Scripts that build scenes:
— Start —

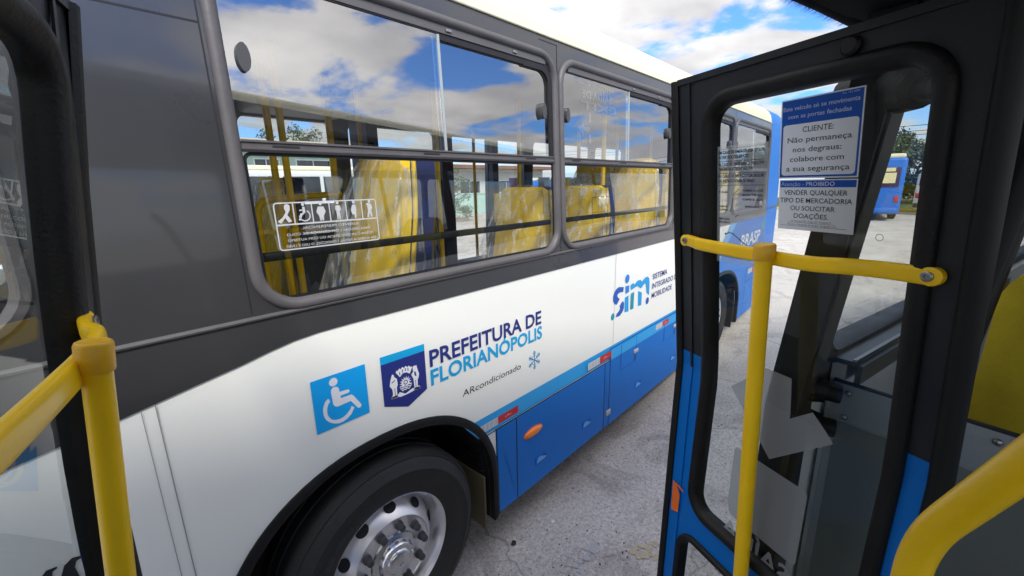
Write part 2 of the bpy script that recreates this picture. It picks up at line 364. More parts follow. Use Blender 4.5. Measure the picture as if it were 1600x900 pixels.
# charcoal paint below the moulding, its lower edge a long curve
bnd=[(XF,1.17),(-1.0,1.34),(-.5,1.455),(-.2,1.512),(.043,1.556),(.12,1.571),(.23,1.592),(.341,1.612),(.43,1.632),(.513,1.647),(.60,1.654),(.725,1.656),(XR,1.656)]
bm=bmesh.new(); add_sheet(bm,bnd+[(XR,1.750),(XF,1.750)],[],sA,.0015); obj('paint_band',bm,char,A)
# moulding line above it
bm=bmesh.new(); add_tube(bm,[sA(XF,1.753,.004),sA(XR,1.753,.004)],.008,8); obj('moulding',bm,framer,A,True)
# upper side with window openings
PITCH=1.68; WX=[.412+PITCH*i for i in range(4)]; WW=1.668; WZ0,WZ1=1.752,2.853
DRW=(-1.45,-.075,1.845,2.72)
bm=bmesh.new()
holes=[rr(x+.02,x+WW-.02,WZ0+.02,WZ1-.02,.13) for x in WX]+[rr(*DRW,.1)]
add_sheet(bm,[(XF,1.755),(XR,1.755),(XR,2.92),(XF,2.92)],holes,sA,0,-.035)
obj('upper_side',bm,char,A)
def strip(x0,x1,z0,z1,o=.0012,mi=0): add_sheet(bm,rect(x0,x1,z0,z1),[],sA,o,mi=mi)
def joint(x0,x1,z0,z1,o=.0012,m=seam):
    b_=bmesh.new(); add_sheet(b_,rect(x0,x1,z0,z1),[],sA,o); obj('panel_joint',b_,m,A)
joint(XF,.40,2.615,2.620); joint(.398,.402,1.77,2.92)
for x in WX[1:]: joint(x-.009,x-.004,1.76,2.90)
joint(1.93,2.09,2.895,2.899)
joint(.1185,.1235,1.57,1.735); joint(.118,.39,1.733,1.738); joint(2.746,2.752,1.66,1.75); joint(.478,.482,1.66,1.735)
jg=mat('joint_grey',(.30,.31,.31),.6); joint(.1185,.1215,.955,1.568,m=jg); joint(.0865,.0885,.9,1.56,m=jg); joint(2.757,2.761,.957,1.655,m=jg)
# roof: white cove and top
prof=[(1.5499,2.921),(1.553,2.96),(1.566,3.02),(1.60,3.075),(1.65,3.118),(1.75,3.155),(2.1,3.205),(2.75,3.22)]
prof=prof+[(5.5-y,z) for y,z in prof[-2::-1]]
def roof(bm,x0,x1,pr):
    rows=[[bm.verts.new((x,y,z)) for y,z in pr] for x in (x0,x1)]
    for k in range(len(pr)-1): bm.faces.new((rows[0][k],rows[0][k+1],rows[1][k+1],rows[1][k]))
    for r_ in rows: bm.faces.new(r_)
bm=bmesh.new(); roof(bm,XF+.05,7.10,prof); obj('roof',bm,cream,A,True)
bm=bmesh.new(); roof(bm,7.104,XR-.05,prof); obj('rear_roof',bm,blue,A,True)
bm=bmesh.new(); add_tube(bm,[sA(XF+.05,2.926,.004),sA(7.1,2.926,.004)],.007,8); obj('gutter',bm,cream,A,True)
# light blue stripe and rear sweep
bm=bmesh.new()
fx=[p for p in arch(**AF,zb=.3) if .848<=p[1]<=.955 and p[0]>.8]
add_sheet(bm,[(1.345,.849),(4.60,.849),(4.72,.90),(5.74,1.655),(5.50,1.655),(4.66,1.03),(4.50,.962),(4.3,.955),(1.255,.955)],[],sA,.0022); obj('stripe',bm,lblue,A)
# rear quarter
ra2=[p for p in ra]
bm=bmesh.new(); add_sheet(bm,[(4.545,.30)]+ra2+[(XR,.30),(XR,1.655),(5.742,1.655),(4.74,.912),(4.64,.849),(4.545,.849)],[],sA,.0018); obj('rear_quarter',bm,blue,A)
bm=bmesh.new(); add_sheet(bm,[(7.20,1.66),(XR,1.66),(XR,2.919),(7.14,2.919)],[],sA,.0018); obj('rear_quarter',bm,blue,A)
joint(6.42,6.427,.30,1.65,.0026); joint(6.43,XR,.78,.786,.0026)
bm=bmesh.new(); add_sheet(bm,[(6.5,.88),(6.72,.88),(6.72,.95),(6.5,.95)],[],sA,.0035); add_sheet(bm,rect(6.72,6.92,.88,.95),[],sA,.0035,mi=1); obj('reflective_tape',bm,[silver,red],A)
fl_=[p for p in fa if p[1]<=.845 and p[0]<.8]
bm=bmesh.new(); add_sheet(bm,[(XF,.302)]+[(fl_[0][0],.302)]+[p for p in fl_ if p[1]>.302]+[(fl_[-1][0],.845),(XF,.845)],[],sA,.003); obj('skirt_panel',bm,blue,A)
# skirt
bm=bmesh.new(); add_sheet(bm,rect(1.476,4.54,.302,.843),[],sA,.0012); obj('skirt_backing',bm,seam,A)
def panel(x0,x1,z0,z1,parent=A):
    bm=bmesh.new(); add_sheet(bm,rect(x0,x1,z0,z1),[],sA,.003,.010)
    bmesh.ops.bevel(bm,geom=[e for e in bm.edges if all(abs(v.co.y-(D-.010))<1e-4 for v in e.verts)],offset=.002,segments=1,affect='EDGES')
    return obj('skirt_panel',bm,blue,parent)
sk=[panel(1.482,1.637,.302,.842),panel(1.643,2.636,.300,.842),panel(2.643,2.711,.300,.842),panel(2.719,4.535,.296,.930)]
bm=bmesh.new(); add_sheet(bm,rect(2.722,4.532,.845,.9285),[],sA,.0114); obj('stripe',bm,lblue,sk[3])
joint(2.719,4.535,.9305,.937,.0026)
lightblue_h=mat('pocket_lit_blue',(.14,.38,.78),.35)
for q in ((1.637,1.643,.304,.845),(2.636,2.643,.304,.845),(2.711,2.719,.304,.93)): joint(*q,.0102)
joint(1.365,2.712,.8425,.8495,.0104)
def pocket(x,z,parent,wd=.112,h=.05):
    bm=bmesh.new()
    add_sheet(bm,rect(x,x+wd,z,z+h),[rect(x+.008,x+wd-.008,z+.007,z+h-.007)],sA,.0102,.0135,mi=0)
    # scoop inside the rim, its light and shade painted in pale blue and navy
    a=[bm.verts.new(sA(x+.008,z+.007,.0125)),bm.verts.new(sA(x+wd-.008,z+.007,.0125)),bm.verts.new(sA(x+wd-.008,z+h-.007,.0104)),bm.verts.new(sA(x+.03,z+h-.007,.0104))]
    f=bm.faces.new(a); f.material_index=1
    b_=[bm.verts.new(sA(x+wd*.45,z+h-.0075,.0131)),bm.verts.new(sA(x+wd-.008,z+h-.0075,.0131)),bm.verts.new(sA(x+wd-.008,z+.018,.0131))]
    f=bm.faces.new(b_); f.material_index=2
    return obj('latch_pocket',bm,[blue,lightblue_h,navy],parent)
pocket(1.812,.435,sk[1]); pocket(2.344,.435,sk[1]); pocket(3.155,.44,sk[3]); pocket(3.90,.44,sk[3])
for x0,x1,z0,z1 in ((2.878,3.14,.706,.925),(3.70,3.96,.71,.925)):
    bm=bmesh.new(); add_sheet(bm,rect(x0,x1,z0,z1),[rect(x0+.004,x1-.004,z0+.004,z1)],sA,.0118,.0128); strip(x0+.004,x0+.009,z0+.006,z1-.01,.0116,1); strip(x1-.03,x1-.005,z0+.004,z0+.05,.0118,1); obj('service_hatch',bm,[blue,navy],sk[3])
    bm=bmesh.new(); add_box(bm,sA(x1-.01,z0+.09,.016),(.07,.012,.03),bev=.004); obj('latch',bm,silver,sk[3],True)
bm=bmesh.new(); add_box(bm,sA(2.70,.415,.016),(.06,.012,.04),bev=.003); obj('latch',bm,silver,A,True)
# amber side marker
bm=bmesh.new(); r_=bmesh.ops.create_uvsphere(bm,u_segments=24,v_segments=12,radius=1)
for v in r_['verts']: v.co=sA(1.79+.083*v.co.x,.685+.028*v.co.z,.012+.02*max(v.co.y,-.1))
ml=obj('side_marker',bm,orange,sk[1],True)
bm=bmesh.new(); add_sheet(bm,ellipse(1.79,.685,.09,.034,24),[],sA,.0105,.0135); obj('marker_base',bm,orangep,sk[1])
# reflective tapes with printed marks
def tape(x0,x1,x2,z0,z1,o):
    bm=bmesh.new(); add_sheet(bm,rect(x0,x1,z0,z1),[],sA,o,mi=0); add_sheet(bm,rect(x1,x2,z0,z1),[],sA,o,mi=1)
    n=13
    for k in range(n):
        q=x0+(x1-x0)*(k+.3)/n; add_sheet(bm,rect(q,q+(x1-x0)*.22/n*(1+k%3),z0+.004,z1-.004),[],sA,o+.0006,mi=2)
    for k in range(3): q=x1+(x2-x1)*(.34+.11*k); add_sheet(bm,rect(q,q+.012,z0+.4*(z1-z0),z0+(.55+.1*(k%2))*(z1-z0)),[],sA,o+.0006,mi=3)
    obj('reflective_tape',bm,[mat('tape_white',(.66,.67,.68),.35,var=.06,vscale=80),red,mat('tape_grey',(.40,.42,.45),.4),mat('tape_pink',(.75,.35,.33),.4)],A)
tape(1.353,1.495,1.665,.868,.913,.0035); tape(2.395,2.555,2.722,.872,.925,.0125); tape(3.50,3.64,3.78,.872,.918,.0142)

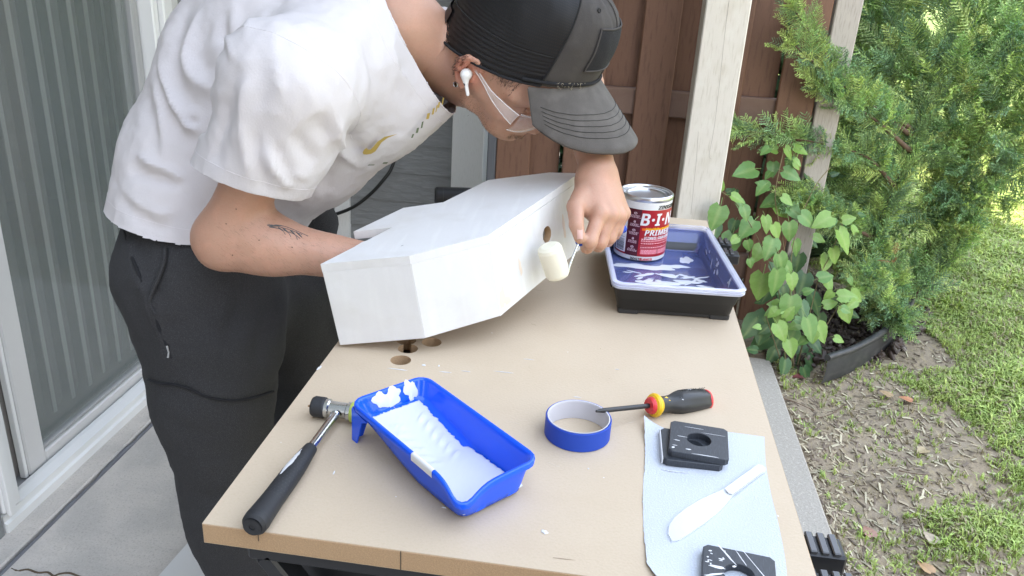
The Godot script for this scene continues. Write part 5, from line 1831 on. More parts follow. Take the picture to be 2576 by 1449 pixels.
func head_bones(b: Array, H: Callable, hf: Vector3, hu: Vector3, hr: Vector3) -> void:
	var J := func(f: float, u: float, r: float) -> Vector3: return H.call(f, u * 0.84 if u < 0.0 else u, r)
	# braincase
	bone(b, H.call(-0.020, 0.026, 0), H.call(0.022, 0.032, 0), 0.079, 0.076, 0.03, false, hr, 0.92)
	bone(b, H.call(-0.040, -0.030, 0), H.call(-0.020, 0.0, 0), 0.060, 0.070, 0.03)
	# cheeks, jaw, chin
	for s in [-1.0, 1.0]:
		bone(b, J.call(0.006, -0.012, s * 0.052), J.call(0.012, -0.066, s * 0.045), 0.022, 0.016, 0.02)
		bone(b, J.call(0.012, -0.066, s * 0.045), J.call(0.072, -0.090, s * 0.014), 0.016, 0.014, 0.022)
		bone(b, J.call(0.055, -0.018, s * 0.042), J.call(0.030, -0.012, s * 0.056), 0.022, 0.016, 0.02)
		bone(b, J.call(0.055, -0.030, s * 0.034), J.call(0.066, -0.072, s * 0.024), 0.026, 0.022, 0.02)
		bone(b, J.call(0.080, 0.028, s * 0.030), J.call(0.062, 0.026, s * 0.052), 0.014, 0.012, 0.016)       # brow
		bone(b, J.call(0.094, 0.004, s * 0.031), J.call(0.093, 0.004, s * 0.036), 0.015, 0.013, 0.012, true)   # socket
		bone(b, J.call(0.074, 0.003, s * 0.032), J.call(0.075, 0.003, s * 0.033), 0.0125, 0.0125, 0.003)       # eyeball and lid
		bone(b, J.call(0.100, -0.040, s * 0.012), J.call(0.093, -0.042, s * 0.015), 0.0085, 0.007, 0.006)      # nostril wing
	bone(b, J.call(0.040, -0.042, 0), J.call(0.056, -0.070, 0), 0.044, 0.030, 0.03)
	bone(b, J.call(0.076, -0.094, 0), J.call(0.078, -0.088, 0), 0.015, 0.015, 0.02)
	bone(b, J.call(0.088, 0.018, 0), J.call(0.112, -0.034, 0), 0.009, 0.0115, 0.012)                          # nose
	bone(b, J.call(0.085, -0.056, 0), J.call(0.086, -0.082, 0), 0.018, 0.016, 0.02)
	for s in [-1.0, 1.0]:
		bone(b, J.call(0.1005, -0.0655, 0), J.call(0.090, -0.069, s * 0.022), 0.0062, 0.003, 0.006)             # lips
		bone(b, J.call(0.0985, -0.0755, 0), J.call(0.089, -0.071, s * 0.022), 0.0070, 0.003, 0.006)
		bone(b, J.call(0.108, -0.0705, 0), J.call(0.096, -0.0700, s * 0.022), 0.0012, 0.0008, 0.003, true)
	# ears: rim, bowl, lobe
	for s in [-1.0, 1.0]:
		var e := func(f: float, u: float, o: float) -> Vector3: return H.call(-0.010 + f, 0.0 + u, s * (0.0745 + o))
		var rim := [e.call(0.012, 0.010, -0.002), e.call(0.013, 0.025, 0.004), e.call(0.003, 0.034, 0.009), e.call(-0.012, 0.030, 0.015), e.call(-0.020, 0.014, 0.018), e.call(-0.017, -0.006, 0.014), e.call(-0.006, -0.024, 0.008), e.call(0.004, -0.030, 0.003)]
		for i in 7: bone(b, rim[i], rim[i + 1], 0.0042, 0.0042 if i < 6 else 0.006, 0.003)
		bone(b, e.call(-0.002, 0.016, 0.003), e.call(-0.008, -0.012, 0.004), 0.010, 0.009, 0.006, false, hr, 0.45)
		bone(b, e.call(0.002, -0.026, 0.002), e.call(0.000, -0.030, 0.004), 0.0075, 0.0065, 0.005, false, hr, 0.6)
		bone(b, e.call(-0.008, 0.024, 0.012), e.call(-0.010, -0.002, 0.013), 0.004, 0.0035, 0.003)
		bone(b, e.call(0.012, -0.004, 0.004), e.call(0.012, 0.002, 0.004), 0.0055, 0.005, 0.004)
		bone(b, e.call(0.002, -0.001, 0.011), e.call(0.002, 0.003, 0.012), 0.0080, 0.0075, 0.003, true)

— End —

Directive — Find the string "More" in the records, then copy each line where it occurs.

Answer —
Write part 2 of the bpy script that recreates this picture. It picks up at line 364. More parts follow. Use Blender 4.5. Measure the picture as if it were 1600x900 pixels.
The Godot script for this scene continues. Write part 5, from line 1831 on. More parts follow. Take the picture to be 2576 by 1449 pixels.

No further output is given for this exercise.